Expected USD/CAD Range: 1.039 – 1.046
Update: The Canadian Dollar is trading around 1.042, its strongest level in about a week. Much of the strength is due to news out of China suggesting that the government is leaning towards expanding economic freedoms. That has led to firming of commodity prices as well as other risk assets, which has in turn strengthened commodity currencies such as the loonie and the Australian Dollar. In addition, the Janet Yellen’s comments on the continued need for monetary stimulus continue to reverberate and push the US Dollar lower across the board.

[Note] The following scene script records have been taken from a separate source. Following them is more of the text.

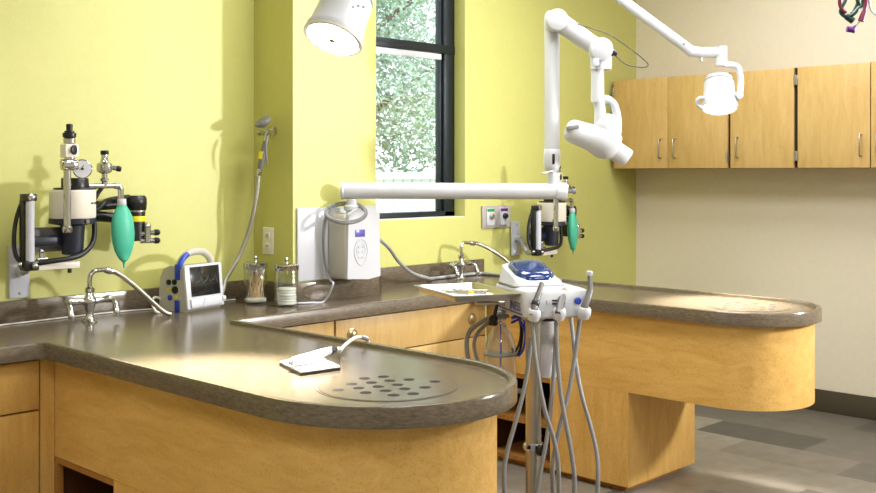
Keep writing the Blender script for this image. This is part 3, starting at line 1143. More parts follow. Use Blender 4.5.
# pivot + arm
p0, p1 = at(341, 190.7, FX), at(566, 191.2, FX)
b = MB()
pv = at(352, 200, FX)
b.cyl((pv.x, pv.y, 1.30), (pv.x, pv.y, 1.37), .03, .024)
b.lathe([(.034, 1.315), (.04, 1.32), (.04, 1.338), (.03, 1.345)], (pv.x, pv.y, 0))
b.build('pivot_post', M['white'], xr)
b = MB()
b.tube([p0, p1], .0395, 30, 0)
ax = (p1 - p0).normalized()
b.lathe([(.0405, 0), (.042, .004), (.042, .012), (.0395, .015)], p0 + ax * .0, ax, 30)
b.lathe([(.0395, 0), (.042, .003), (.042, .05), (.0395, .054)], p1 - ax * .05, ax, 30)
ha = b.build('horizontal_arm', M['white'], xr)
b = MB()
b.lathe([(.009, 0), (.009, .03), (.014, .032), (.014, .045), (.008, .05)], p1 + Vector((0, 0, -.0)), ax, 16)
b.build('lock_knob', M['grey'], ha)
b = MB()
v0 = at(552, 188, FX)
v1 = at(552, 20, FX)
b.cyl((v0.x, v0.y, v0.z), (v0.x, v0.y, at(552, 165, FX).z), .023)
b.cyl((v0.x, v0.y, at(552, 151, FX).z), (v0.x, v0.y, at(552, 30, FX).z), .0365, .0365, 30)
b.lathe([(.0365, at(552, 31, FX).z), (.0385, at(552, 30, FX).z), (.0395, at(552, 22, FX).z), (.034, at(552, 14, FX).z), (.02, at(552, 11, FX).z)], (v0.x, v0.y, 0), n=30)
va = b.build('upright_arm', M['white'], xr)
b = MB()
zb, za = at(552, 172, FX).z, at(552, 150, FX).z
b.lathe([(.022, zb), (.034, zb + .012), (.04, zb + .03), (.041, za - .02), (.039, za), (.0365, za + .003)], (v0.x, v0.y, 0), n=30)
kn = b.build('elbow_cover', M['white'], va)
b = MB()
q = at(553.5, 159, FX - .041)
b.box(q, (.012, .012, .05), rot=Matrix.Rotation(-PI / 2 + YAW, 3, 'Z'), bev=.003)
b.build('slot', M['black'], kn)
b = MB()
b.tube([at(553, 171, FX - .03), at(545, 173, FX - .04), at(541, 173.5, FX - .04)], .004, 8, 0)
b.build('brake_lever', M['steel'], kn)
# forearm
FA = FX - .07
e1, e2 = at(556.5, 20, FA), at(600, 50, FA)
b = MB()
b.tube([e1, e1 + (e2 - e1) * .5, e2], [.046, .045, .043], 30, 0)
b.lathe([(.03, -.06), (.05, -.052), (.053, -.03), (.053, .03), (.05, .048), (.03, .055)], e1 - Vector((.0, .0, .004)), Vector((CY, SY, 0)), 30)
fa = b.build('forearm', M['white'], xr)
b = MB()
b.lathe([(.03, -.07), (.053, -.06), (.057, -.03), (.057, .03), (.053, .05), (.03, .058)], e2, Vector((CY, SY, 0)), 30)
b.lathe([(.05, -.075), (.052, -.02), (.05, .0)], at(601, 54, FA), (0, 0, 1), 30)
eb = b.build('forearm_elbow', M['white'], fa)
b = MB()
b.lathe([(.017, 0), (.017, .014), (.012, .016), (.011, .03)], at(611, 52, FA - .02), Vector((SY, -CY, -.35)), 18)
b.build('cable_gland', M['navy'], eb)
q = at(596, 62, FA - .06)
MB().box(q, (.03, .01, .035), rot=Matrix.Rotation(-PI / 2 + YAW, 3, 'Z'), bev=.003).build('label_plate', M['ltgrey'], eb)
b = MB()
b.tube([at(577, 24, FA - .03), at(590, 28, FA - .03), at(605, 33, FA), at(618, 40, FA), at(632, 50, FA), at(642, 58, FA), at(648, 64, FA), at(646, 67, FA), at(638, 67, FA), at(628, 65, FA), at(620, 60, FA), at(613, 53.5, FA)], .0028, 8)
b.build('cable', M['dkcable'], fa)
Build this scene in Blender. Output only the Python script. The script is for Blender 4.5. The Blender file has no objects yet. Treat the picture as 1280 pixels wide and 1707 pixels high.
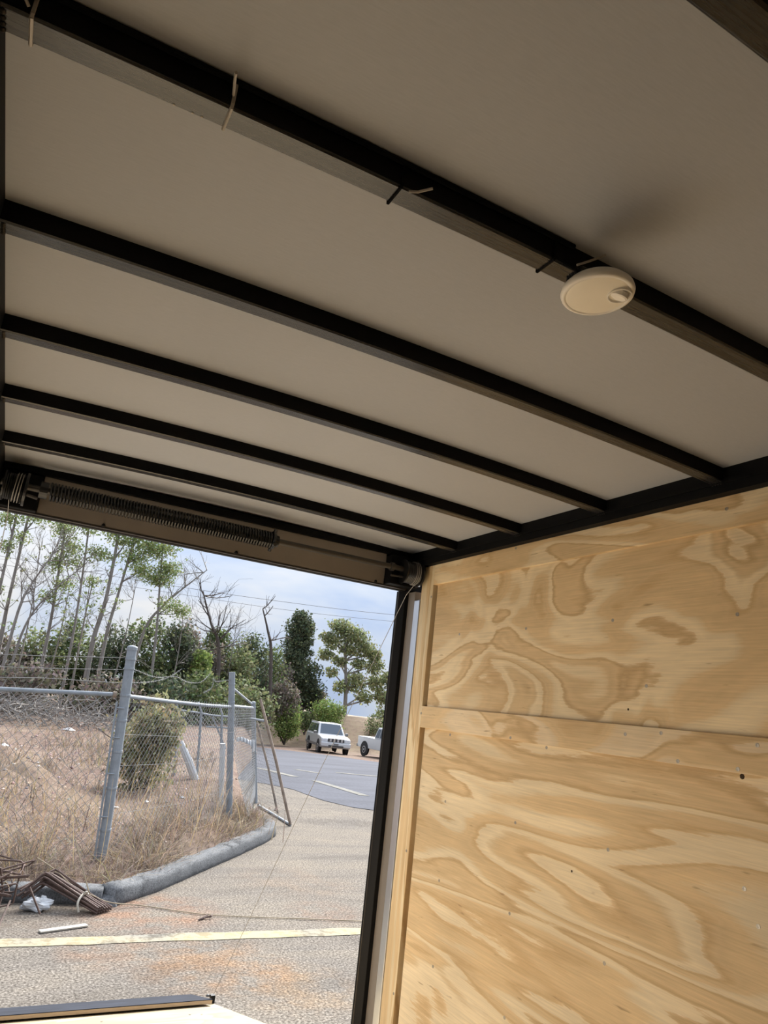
import bpy, math, random
import numpy as np
from mathutils import Vector, Matrix

scene = bpy.context.scene
COL = scene.collection
rng = np.random.default_rng(7)
random.seed(7)

# ------------------------------------------------------------------ camera
# 24 mm-equivalent phone camera held 18 cm from the left wall of the trailer, tilted up and rolled
F_PX = 1158.96
yaw, pit, rol = math.radians(26.408), math.radians(15.866), math.radians(6.618)
fw = Vector((math.sin(yaw) * math.cos(pit), math.cos(yaw) * math.cos(pit), math.sin(pit)))
rt = Vector((math.cos(yaw), -math.sin(yaw), 0))
up = rt.cross(fw)
r2 = math.cos(rol) * rt + math.sin(rol) * up
u2 = -math.sin(rol) * rt + math.cos(rol) * up
cd = bpy.data.cameras.new('camera')
cam = bpy.data.objects.new('camera', cd)
COL.objects.link(cam)
M = Matrix.Identity(4)
for i in range(3):
    M[i][0], M[i][1], M[i][2] = r2[i], u2[i], -fw[i]
M[0][3], M[1][3], M[2][3] = 0.0, 0.0, 1.95
cam.matrix_world = M
cd.sensor_fit = 'HORIZONTAL'
cd.sensor_width = 36.0
cd.lens = 36.0 * F_PX / 1280.0
cd.clip_start = 0.02
cd.clip_end = 500
scene.camera = cam

# ------------------------------------------------------------------ sky, sun, exposure
SKY = 0.315
SUN = 6.4
EXPOSURE = 1.24
scene.view_settings.view_transform = 'Standard'
scene.view_settings.look = 'None'
scene.view_settings.gamma = 1.0
scene.view_settings.use_curve_mapping = False
scene.view_settings.exposure = EXPOSURE


class NT:
    """small helper to wire shader nodes"""
    def __init__(self, tree):
        self.t = tree

    def n(self, kind, props=None, **inp):
        nd = self.t.nodes.new(kind)
        for k, v in (props or {}).items():
            setattr(nd, k, v)
        for k, v in inp.items():
            key = int(k[1:]) if k[0] == '_' and k[1:].isdigit() else k.replace('_', ' ')
            self.set(nd.inputs[key], v)
        return nd

    def set(self, sock, v):
        if isinstance(v, bpy.types.NodeSocket):
            self.t.links.new(v, sock)
        elif isinstance(v, (tuple, list)) and len(v) == 3 and sock.type == 'RGBA':
            sock.default_value = (*v, 1)
        else:
            sock.default_value = v

    def math(self, op, a, b=0.0, clamp=False):
        nd = self.t.nodes.new('ShaderNodeMath')
        nd.operation = op
        nd.use_clamp = clamp
        self.set(nd.inputs[0], a)
        self.set(nd.inputs[1], b)
        return nd.outputs[0]

    def mix(self, fac, a, b, blend='MIX'):
        nd = self.t.nodes.new('ShaderNodeMix')
        nd.data_type = 'RGBA'
        nd.blend_type = blend
        self.set(nd.inputs[0], fac)
        self.set(nd.inputs[6], a)
        self.set(nd.inputs[7], b)
        return nd.outputs[2]

    def ramp(self, fac, stops, interp='LINEAR'):
        nd = self.t.nodes.new('ShaderNodeValToRGB')
        self.set(nd.inputs[0], fac)
        cr = nd.color_ramp
        cr.interpolation = interp
        while len(cr.elements) < len(stops):
            cr.elements.new(0.5)
        for e, (p, c) in zip(cr.elements, stops):
            e.position = p
            e.color = (*c, 1) if isinstance(c, (tuple, list)) else (c, c, c, 1)
        return nd.outputs[0]

    def noise(self, vec, scale, detail=3, rough=0.5, dist=0.0):
        nd = self.n('ShaderNodeTexNoise', None, Scale=scale, Detail=detail, Roughness=rough, Distortion=dist)
        self.t.links.new(vec, nd.inputs['Vector'])
        return nd.outputs[0]

    def mapping(self, vec, loc=(0, 0, 0), scale=(1, 1, 1), rot=(0, 0, 0)):
        nd = self.n('ShaderNodeMapping')
        self.t.links.new(vec, nd.inputs[0])
        nd.inputs[1].default_value = loc
        nd.inputs[2].default_value = rot
        nd.inputs[3].default_value = scale
        return nd.outputs[0]


world = bpy.data.worlds.new('overcast_sky')
scene.world = world
world.use_nodes = True
wt = NT(world.node_tree)
world.node_tree.nodes.clear()
tc = wt.n('ShaderNodeTexCoord').outputs['Generated']
cl = wt.noise(wt.mapping(tc, loc=(1.3, 0.2, 0.4), scale=(1, 1, 2.2)), 2.6, 5, 0.55, 0.4)
cloud = wt.ramp(cl, [(0.40, (0.60, 0.73, 0.98)), (0.50, (0.76, 0.85, 1.0)), (0.62, (0.97, 0.98, 1.0))])
sep = wt.n('ShaderNodeSeparateXYZ')
wt.set(sep.inputs[0], tc)
el = wt.math('MAXIMUM', sep.outputs[2], 0.0)
grad = wt.math('ADD', wt.math('MULTIPLY', el, 2.0), 1.0)      # CIE overcast: zenith three times the horizon
bg = wt.n('ShaderNodeBackground', None, Strength=wt.math('MULTIPLY', grad, SKY))
wt.set(bg.inputs[0], cloud)
wo = wt.n('ShaderNodeOutputWorld')
wt.t.links.new(bg.outputs[0], wo.inputs[0])

sd = bpy.data.lights.new('hazy_sun', 'SUN')
sd.energy = SUN
sd.angle = math.radians(36)
sd.color = (1.0, 0.97, 0.93)
sun = bpy.data.objects.new('hazy_sun', sd)
COL.objects.link(sun)
sun.rotation_euler = Vector((-0.50, -0.66, -0.66)).to_track_quat('-Z', 'Y').to_euler()


# ------------------------------------------------------------------ materials
def new_mat(name):
    m = bpy.data.materials.new(name)
    m.use_nodes = True
    m.node_tree.nodes.clear()
    t = NT(m.node_tree)
    p = t.n('ShaderNodeBsdfPrincipled')
    o = t.n('ShaderNodeOutputMaterial')
    m.node_tree.links.new(p.outputs[0], o.inputs[0])
    return m, t, p


def bump(t, p, height, strength=0.3, dist=0.002):
    b = t.n('ShaderNodeBump', None, Strength=strength, Distance=dist)
    t.set(b.inputs['Height'], height)
    t.set(p.inputs['Normal'], b.outputs[0])


def plain(name, col, rough=0.6, metal=0.0, var=0.12, scale=8.0, bmp=0.0, spec=0.5, stretch=(1, 1, 1)):
    m, t, p = new_mat(name)
    tcn = t.n('ShaderNodeTexCoord').outputs['Object']
    v = t.mapping(tcn, scale=stretch)
    nz = t.noise(v, scale, 4, 0.6)
    f = t.ramp(nz, [(0.3, 1 - var), (0.7, 1 + var)])
    t.set(p.inputs['Base Color'], t.mix(1.0, col, f, 'MULTIPLY'))
    p.inputs['Roughness'].default_value = rough
    p.inputs['Metallic'].default_value = metal
    p.inputs['Specular IOR Level'].default_value = spec
    if bmp:
        bump(t, p, nz, bmp)
    return m


def plywood(name, seed, light=(0.84, 0.70, 0.465), mid=(0.71, 0.525, 0.295), dark=(0.57, 0.39, 0.195),
            sy=0.55, sz=1.9, bands=9.0, axis='Y', warp=0.5):
    m, t, p = new_mat(name)
    tcn = t.n('ShaderNodeTexCoord').outputs['Object']
    if axis == 'Z':                                  # grain runs upward
        tcn = t.mapping(tcn, rot=(math.pi / 2, 0, 0))
    if axis == 'X':
        tcn = t.mapping(tcn, rot=(0, 0, math.pi / 2))
    v = t.mapping(tcn, loc=(seed * 3.1, seed * 1.7, seed * 0.9), scale=(1, sy, sz))
    h = t.noise(v, 1.9, 2.4, 0.45, warp)
    wob = t.noise(t.mapping(tcn, scale=(1, 2.6, 30)), 3.0, 4, 0.65)
    h = t.math('ADD', h, t.math('MULTIPLY', wob, 0.05))
    ring = t.math('FRACT', t.math('MULTIPLY', h, bands))
    base = t.ramp(ring, [(0.0, light), (0.30, light), (0.46, mid), (0.74, mid), (0.90, dark), (0.97, mid), (1.0, light)])
    ring2 = t.math('FRACT', t.math('MULTIPLY', h, bands * 2.7))
    sub = t.ramp(ring2, [(0.0, 0.95), (0.5, 1.04), (0.9, 0.92), (1.0, 0.95)])
    big = t.noise(t.mapping(tcn, loc=(seed, 0, 2), scale=(1, 0.8, 2.2)), 1.4, 2, 0.5)
    soft = t.ramp(big, [(0.35, (1.10, 1.06, 1.0)), (0.65, (0.88, 0.85, 0.80))])
    fine = t.noise(t.mapping(tcn, scale=(1, 4, 190)), 1.0, 3, 0.65)
    grain = t.ramp(fine, [(0.3, 0.88), (0.7, 1.08)])
    c = t.mix(0.85, (0.735, 0.585, 0.375), base)
    c = t.mix(1.0, c, soft, 'MULTIPLY')
    c = t.mix(0.7, c, sub, 'MULTIPLY')
    c = t.mix(1.0, c, grain, 'MULTIPLY')
    fleck = t.noise(t.mapping(tcn, loc=(seed, 2, 1), scale=(1, 9, 70)), 1.0, 2, 0.5)
    c = t.mix(t.ramp(fleck, [(0.70, 0.0), (0.78, 0.55)]), c, (0.22, 0.12, 0.05))
    t.set(p.inputs['Base Color'], c)
    p.inputs['Roughness'].default_value = 0.62
    p.inputs['Specular IOR Level'].default_value = 0.3
    bump(t, p, fine, 0.12, 0.001)
    return m


def attr_mat(name, rough=0.8, transl=0.0):
    m, t, p = new_mat(name)
    a = t.n('ShaderNodeVertexColor', {'layer_name': 'Col'})
    t.set(p.inputs['Base Color'], a.outputs[0])
    p.inputs['Roughness'].default_value = rough
    p.inputs['Specular IOR Level'].default_value = 0.2
    if transl:
        tr = t.n('ShaderNodeBsdfTranslucent')
        t.set(tr.inputs[0], a.outputs[0])
        mx = t.n('ShaderNodeMixShader')
        mx.inputs[0].default_value = transl
        t.t.links.new(p.outputs[0], mx.inputs[1])
        t.t.links.new(tr.outputs[0], mx.inputs[2])
        out = [n for n in t.t.nodes if n.type == 'OUTPUT_MATERIAL'][0]
        t.t.links.new(mx.outputs[0], out.inputs[0])
    return m


MT = {}
MT['ply_up'] = plywood('plywood_upper', 1.0, bands=6.5, sy=0.85, sz=1.6, warp=0.9)
MT['ply_low'] = plywood('plywood_lower', 4.3, light=(0.83, 0.70, 0.48), sy=0.33, sz=2.4, bands=6.5, warp=0.6)
MT['ply_strip'] = plywood('plywood_strip', 2.2, sy=0.7, sz=2.6, bands=7.0)
MT['ply_batten'] = plywood('plywood_batten', 6.6, light=(0.78, 0.64, 0.44), sy=0.9, sz=2.4, bands=6.0)
MT['ply_post'] = plywood('pine_post', 9.1, sy=0.30, sz=7.0, bands=6.0, axis='Z', light=(0.80, 0.67, 0.44))
MT['ply_floor'] = plywood('plywood_floor', 3.3, light=(0.72, 0.60, 0.43), mid=(0.64, 0.51, 0.34), dark=(0.54, 0.41, 0.25), axis='X')
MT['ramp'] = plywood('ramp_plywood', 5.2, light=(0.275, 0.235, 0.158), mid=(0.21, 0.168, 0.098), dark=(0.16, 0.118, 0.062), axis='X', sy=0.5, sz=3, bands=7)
MT['bounce_liner'] = plain('white_bounce_liner', (0.78, 0.78, 0.77), 0.5, var=0.03)  # made-up lining, white to bounce light onto the plywood
MT['edge'] = plain('plywood_edge', (0.46, 0.33, 0.20), 0.7, var=0.2, scale=14, stretch=(1, 1, 30))
MT['stud'] = plain('raw_backing', (0.16, 0.085, 0.03), 0.8, var=0.25)

m, t, p = new_mat('roof_sheet')                      # thin beige underside of the roof skin
tcn = t.n('ShaderNodeTexCoord').outputs['Object']
fib = t.noise(t.mapping(tcn, scale=(6, 60, 1)), 6.0, 3, 0.6)
blo = t.noise(tcn, 1.2, 2, 0.5)
c = t.mix(1.0, (0.40, 0.41, 0.43), t.ramp(fib, [(0.3, 0.96), (0.7, 1.04)]), 'MULTIPLY')
c = t.mix(1.0, c, t.ramp(blo, [(0.35, 0.95), (0.65, 1.05)]), 'MULTIPLY')
t.set(p.inputs['Base Color'], c)
p.inputs['Roughness'].default_value = 0.55
p.inputs['Specular IOR Level'].default_value = 0.4
MT['roof'] = m

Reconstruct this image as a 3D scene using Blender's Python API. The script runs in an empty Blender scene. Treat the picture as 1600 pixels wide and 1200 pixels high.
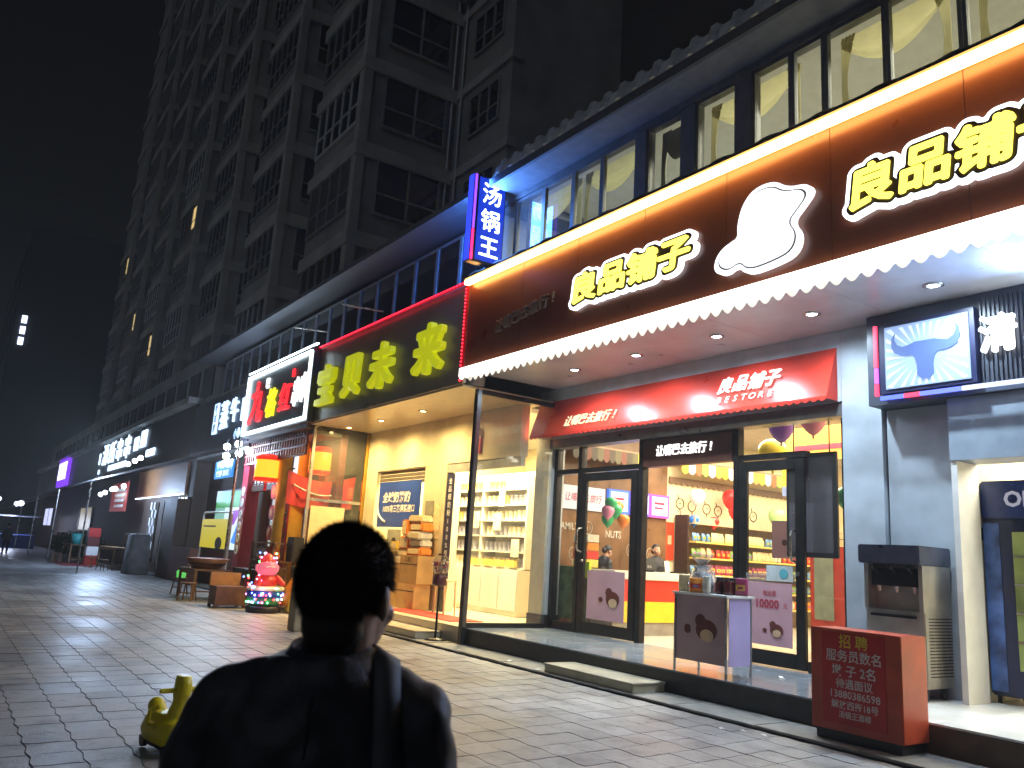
import bpy, bmesh, math, random
import numpy as np
from mathutils import Vector, Matrix
random.seed(7); np.random.seed(7)
S = bpy.context.scene
COL = S.collection
R = math.radians

# ------------------------------------------------------------------ camera
cam = bpy.data.cameras.new('camera'); camo = bpy.data.objects.new('camera', cam); COL.objects.link(camo)
Xc = Vector((0.5719, 0.1351, 0.8091)); Zc = Vector((0.0608, 0.9767, -0.2061))
Xc.normalize(); Zc = (Zc - Xc*Zc.dot(Xc)).normalized(); Yc = Zc.cross(Xc)
camo.matrix_world = Matrix((Xc.to_tuple()+(0,), Yc.to_tuple()+(0,), Zc.to_tuple()+(1.62,), (0, 0, 0, 1)))
cam.sensor_width = 36; cam.lens = 36*1275/1600; cam.clip_start = .05; cam.clip_end = 2000
cam.dof.use_dof = True; cam.dof.focus_distance = 11.5; cam.dof.aperture_fstop = 5.0
S.camera = camo
# ------------------------------------------------------------------ night sky, faint moon-like sun, exposure
W = bpy.data.worlds.new('World'); S.world = W; W.use_nodes = True
wn = W.node_tree.nodes; wl_ = W.node_tree.links
sky = wn.new('ShaderNodeTexSky'); sky.sky_type = 'NISHITA'; sky.sun_disc = False
sky.sun_elevation = R(4); sky.sun_rotation = R(200); sky.dust_density = 4
hs = wn.new('ShaderNodeHueSaturation'); hs.inputs['Saturation'].default_value = .35
wl_.new(sky.outputs[0], hs.inputs['Color']); wl_.new(hs.outputs[0], wn['Background'].inputs[0])
wn['Background'].inputs[1].default_value = .0016
sun = bpy.data.lights.new('sun', 'SUN'); sun.energy = .1; sun.angle = R(35); sun.color = (.74, .86, 1)
suno = bpy.data.objects.new('sun', sun); COL.objects.link(suno); suno.rotation_euler = (R(52), 0, R(28))
V = S.view_settings; V.view_transform = 'Standard'; V.look = 'None'; V.exposure = .62; V.gamma = 1
S.cycles.use_denoising = True; S.cycles.sample_clamp_indirect = 3; S.cycles.max_bounces = 8
S.cycles.transparent_max_bounces = 16; S.cycles.caustics_reflective = False; S.cycles.caustics_refractive = False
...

The Big Picture: Canada’s new central banker is cautiously optimistic about the economy but shows no inclination towards raising rates in the next several quarters. In fact, the low dollar policy being pursued by the bank suggests no interest rate moves until 2015. Globally, the commodity boom has ended (or is at least sputtering). Relatedly, Chinese and other emerging market economies have slowed notably and while some of the data from China is encouraging, it is becoming clear that sub 8% growth in China is here to stay. At the same time, the ongoing (admittedly halting) recovery in the US will sooner or later lead to a tapering of the Fed’s bond purchase programs. As a result of all of this and not surprisingly, the CAD has declined over 6% relative to the USD since the beginning of the year. We expect the CAD to be even lower relative to its US counterpart by the end of the year.